William Deering, the newcomer who had caused this disturbance, became in a flash McCormick's ablest competitor. He had entered the business eight years before with a running start, having been a successful dry goods merchant in Maine. His geneology in the harvester industry shows that he had become an active partner of E. H. Gammon in 1872. Gammon, who had formerly been a Methodist preacher in Maine, had started as an agent for Seymour and Morgan of Brockport, which firm had been licensed by McCormick in 1845. Deering was the first highly skilled business man to enter the harvester trade. He was not a farmer's son, like McCormick. He was city-bred and factory trained. And in 1880 he staked practically his whole fortune upon the making of 3,000 twine self-binders, and won.

Cyrus McCormick saw at a glance that the wire self-binder must go. It was his policy to give the farmers what they wanted, rather than to force upon them an unpopular machine. So he called to his aid a mechanical genius named Marquis L. Gorham—one of those who had been lured into the quest of a self-binder by the insistence of "Pump" Carpenter. Gorham's most valuable contribution was a self-sizing device, by which all bound sheaves were made to be the same size. By the time that the grain stood ripe and yellow the following season, Gorham had prepared a twine self-binder that worked well, and McCormick, yielding to this sudden hostility against wire, pushed the Gorham machine with the full force of his great organization.
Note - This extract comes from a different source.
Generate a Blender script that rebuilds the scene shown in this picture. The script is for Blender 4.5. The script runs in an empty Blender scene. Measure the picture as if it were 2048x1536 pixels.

This evolution of the Reaper into the twine self-binder was a momentous event. It tremendously increased the sales. There were 60,000 machines of all kinds sold in 1880, and 250,000 in 1885. And it strikingly decreased the number of manufacturers. There were a hundred or more until the appearance of the twine binder: and all but twenty-two fell out of the race. Some of these were driven out by the expensive war of patents that now ensued. But most of them gave up the contest for lack of capital. The era of big production had arrived, and the little hand-labor shops could not produce an intricate self-binder for the low price at which they were being sold.

Even McCormick lost heavily at first, before a truce was called in this battle of the binders. One lawsuit cost him more than $225,000 and one experiment, with what was called a "low-down" binder, cost him $80,000. He was as determined as ever not to be beaten; and although he was at this time over seventy years of age, and sorely crippled by rheumatism, he straightway entered into a trade war with Deering, which was not ended until 1902. Many of the older workmen who are now employed in the McCormick works can remember the stress and strain of those battling years, and how their indomitable old leader, at times when he was unable to walk, would have himself pushed in a wheeled chair through the various buildings of his immense plant, to make sure that every part of the great mechanism was working smoothly.

Of all the competitors who had fought him in the early days, before the Civil War, there were few now remaining. Hussey, his first antagonist, had sold out to a mowing machine syndicate in 1861. Emerson, Seymour, and Morgan had decided not to make self-binders. Jerome Fassler, of Springfield, Ohio, took his fortune of two million dollars and went to New York City in 1882 with a scheme to build a subway. Manny was dead, and very few were living of those who had seen the Reaper of 1831.